[3D scene scripts]
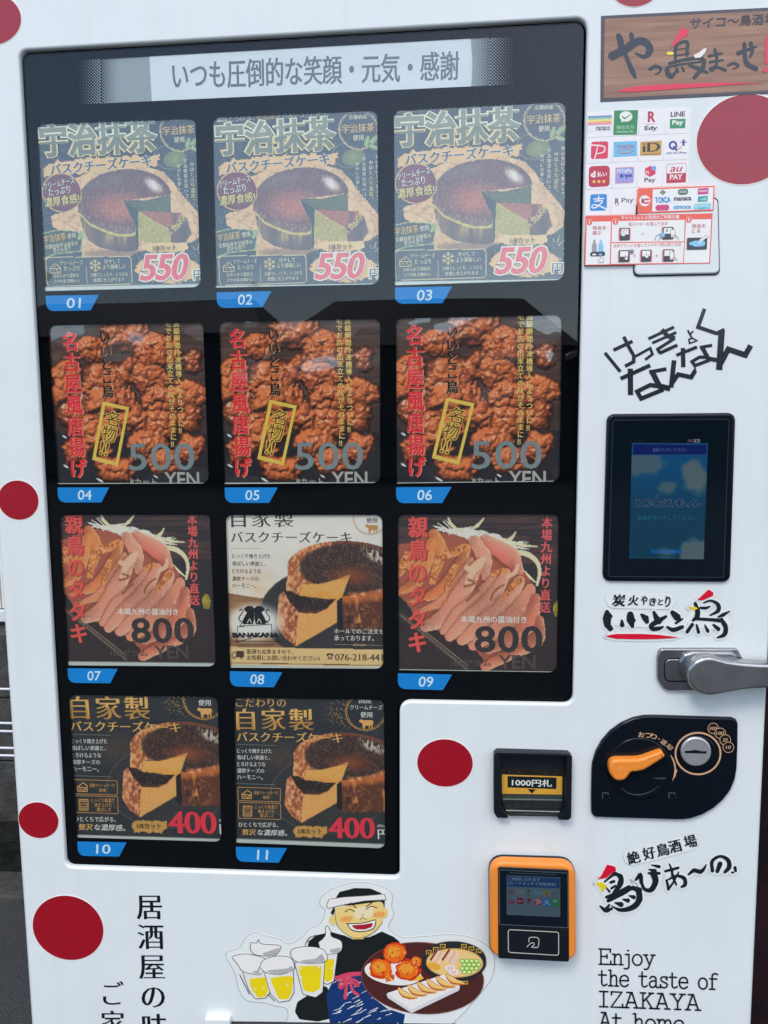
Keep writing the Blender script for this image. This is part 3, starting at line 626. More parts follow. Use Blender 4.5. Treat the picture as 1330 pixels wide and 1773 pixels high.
_geo = _t.nodes.new('ShaderNodeNewGeometry'); _nz = _t.nodes.new('ShaderNodeTexNoise'); _nz.inputs['Scale'].default_value = 2.2; _nz.inputs['Detail'].default_value = 0
_bp = _t.nodes.new('ShaderNodeBump'); _bp.inputs['Distance'].default_value = 0.004
_t.links.new(_geo.outputs['Position'], _nz.inputs['Vector']); _t.links.new(_nz.outputs['Fac'], _bp.inputs['Height']); _t.links.new(_bp.outputs[0], _gl.inputs['Normal'])
_mp = _t.nodes.new('ShaderNodeMapRange'); _mp.inputs['To Min'].default_value = 1.42; _mp.inputs['To Max'].default_value = 1/1.42
_t.links.new(_geo.outputs['Backfacing'], _mp.inputs['Value']); _t.links.new(_mp.outputs[0], _fr.inputs[0]); _t.links.new(_fr.outputs[0], _mx.inputs[0]); _t.links.new(_tr.outputs[0], _mx.inputs[1]); _t.links.new(_gl.outputs[0], _mx.inputs[2]); _t.links.new(_mx.outputs[0], _o.inputs[0])

XL = float(P(33, 1477)[0]); XR = float(P(1315.5, 1487)[0]); ZT, ZB = 1.832, 0.06
VM = thing('vending_machine', 'white food vending machine with a black display window, red dots and cash panel', 'vending machine', ((XL+XR)/2, 0.0, 0.0))

# display window outline on the door (corner points of the picture, front plane)
_wp = [(32, 87), (1017.5, 30), (992.5, 1219), (692, 1213.5), (692, 1520), (113, 1501)]
_wc = np.stack(P(*np.array(_wp, float).T), 1)
WIN = rounded(_wc, [0.011, 0.014, 0.012, 0.015, 0.009, 0.011], 7)

def door():
    s = Sheet(0.0)
    mi = s.mi(WHITE); b = 0.006
    outer = np.array([(XL, ZT), (XR, ZT), (XR, ZB), (XL, ZB)]); n = 4
    o3 = rounded(outer, 0.006, 3); n = len(o3); v = []; f = []
    rings = [(o3, 0.05)]
    for k in range(5):
        a = math.pi/2*k/4; rings.append((inset(o3, b*(1-math.cos(a))), b*(1-math.sin(a))))
    for R_, y in rings: v += [(a, y, c) for a, c in R_]
    for j in range(len(rings)-1):
        for k in range(n): f.append((j*n+k, j*n+(k+1) % n, (j+1)*n+(k+1) % n, (j+1)*n+k))
    s.add(v, f, mi, True)
    fo = rings[-1][0]
    lip = []; lb = 0.0032
    for k in range(5):
        a = math.pi/2*k/4; lip.append((inset(WIN, -lb*math.cos(a)*1.0 + 0.0) if False else inset(WIN, -lb*(1-math.sin(a))), lb*(1-math.cos(a))))
    lip.append((WIN, 0.0078)); m = len(WIN); v = []; f = []
    for R_, y in lip: v += [(a, y, c) for a, c in R_]
    for j in range(len(lip)-1):
        for k in range(m): f.append((j*m+k, j*m+(k+1) % m, (j+1)*m+(k+1) % m, (j+1)*m+k))
    s.add(v, f, mi, True)
    fi = lip[0][0]
    s.loop([tuple(q) for q in fo], WHITE, 0.0, [[tuple(q) for q in fi]])
    return s.build('door_panel', VM)
DOOR = door()
bm = bmesh.new(); box_bm(bm, (XL+0.004, 0.05, ZB), (XR-0.004, 0.86, ZT-0.004), 0.004); from_bm('cabinet', bm, WHITE, VM)
for x in (XL+0.08, XR-0.08):
    for y in (0.12, 0.78): bm = bmesh.new(); rod_bm(bm, (x, y, 0.0), (x, y, ZB), 0.025, 12); from_bm('foot', bm, BLACK_RUBBER, VM)

# the openings of the black panel, one per menu card: top left, top right, bottom right, bottom left
OPEN = [((62, 213.5), (338, 204), (347.5, 497), (77.5, 504)), ((367, 202), (653, 189.5), (656.5, 492), (373.5, 498)), ((682, 190), (980.5, 174), (977, 484.5), (684, 494)),
        ((83, 563), (351.5, 558), (361.5, 837), (100, 838)), ((379.5, 557), (658, 552), (658.5, 836), (389, 838)), ((686, 551), (973, 545), (969, 833.5), (687, 837)),
        ((103, 892), (365, 891), (373.5, 1154), (118, 1152)), ((391, 892), (662, 891.5), (663.5, 1158), (399, 1156)), ((689, 891.5), (967.5, 890.5), (964.5, 1164), (691, 1160)),
        ((120, 1203), (376.5, 1207), (383.5, 1457.5), (134, 1450)), ((405.5, 1208), (664.5, 1212), (667, 1469), (409, 1459))]
YM = 0.0085
s = Sheet(YM)
big = inset(WIN, -0.012)
holes = []
for q in OPEN:
    c = np.stack(P(*np.array(q, float).T, YM), 1); holes.append([tuple(a) for a in rounded(c, [0.0085, 0.009, 0.010, 0.0008], 6)])
band = [(176, 102), (849, 64.5), (849, 148), (176, 179)]
holes.append([tuple(a) for a in np.stack(P(*np.array(band, float).T, YM), 1)])
s.loop([tuple(q) for q in big], BLACK_MASK, YM, holes)
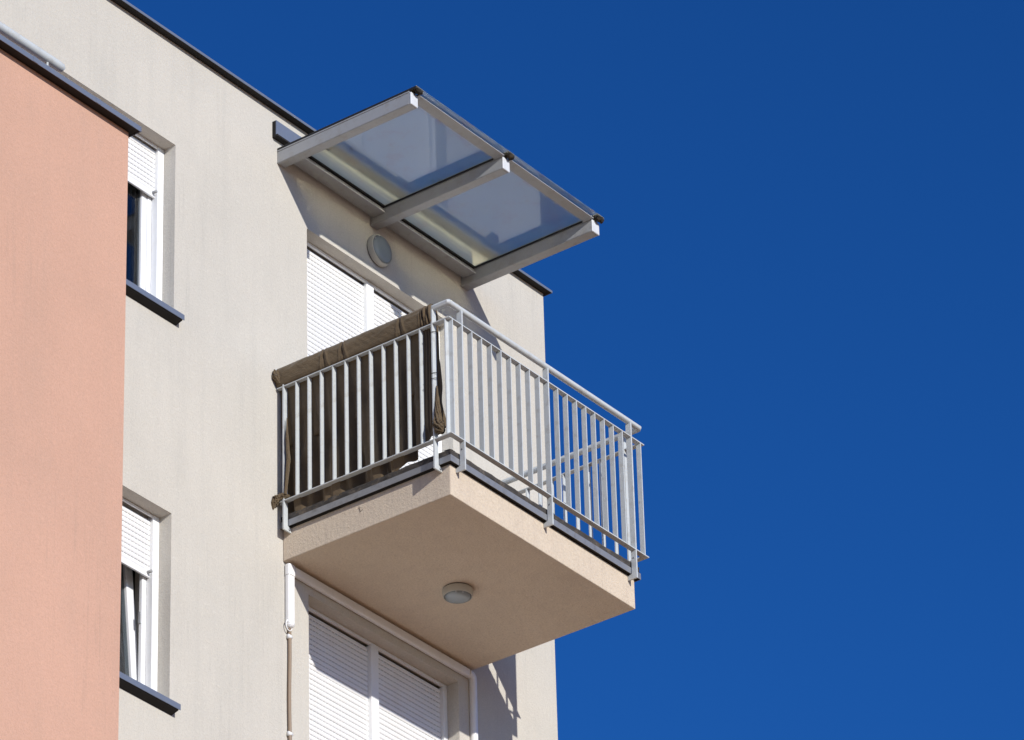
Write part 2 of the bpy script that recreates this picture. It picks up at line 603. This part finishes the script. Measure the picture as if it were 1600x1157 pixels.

OBJECTIVE - Return the material line for line, from its beginning to the line that contains "0.009, 0.011], 7)", with the pictures left out.

REPLY TO THE EXERCISE -
Keep writing the Blender script for this image. This is part 3, starting at line 626. More parts follow. Use Blender 4.5. Treat the picture as 1330 pixels wide and 1773 pixels high.
_geo = _t.nodes.new('ShaderNodeNewGeometry'); _nz = _t.nodes.new('ShaderNodeTexNoise'); _nz.inputs['Scale'].default_value = 2.2; _nz.inputs['Detail'].default_value = 0
_bp = _t.nodes.new('ShaderNodeBump'); _bp.inputs['Distance'].default_value = 0.004
_t.links.new(_geo.outputs['Position'], _nz.inputs['Vector']); _t.links.new(_nz.outputs['Fac'], _bp.inputs['Height']); _t.links.new(_bp.outputs[0], _gl.inputs['Normal'])
_mp = _t.nodes.new('ShaderNodeMapRange'); _mp.inputs['To Min'].default_value = 1.42; _mp.inputs['To Max'].default_value = 1/1.42
_t.links.new(_geo.outputs['Backfacing'], _mp.inputs['Value']); _t.links.new(_mp.outputs[0], _fr.inputs[0]); _t.links.new(_fr.outputs[0], _mx.inputs[0]); _t.links.new(_tr.outputs[0], _mx.inputs[1]); _t.links.new(_gl.outputs[0], _mx.inputs[2]); _t.links.new(_mx.outputs[0], _o.inputs[0])

XL = float(P(33, 1477)[0]); XR = float(P(1315.5, 1487)[0]); ZT, ZB = 1.832, 0.06
VM = thing('vending_machine', 'white food vending machine with a black display window, red dots and cash panel', 'vending machine', ((XL+XR)/2, 0.0, 0.0))

# display window outline on the door (corner points of the picture, front plane)
_wp = [(32, 87), (1017.5, 30), (992.5, 1219), (692, 1213.5), (692, 1520), (113, 1501)]
_wc = np.stack(P(*np.array(_wp, float).T), 1)
WIN = rounded(_wc, [0.011, 0.014, 0.012, 0.015, 0.009, 0.011], 7)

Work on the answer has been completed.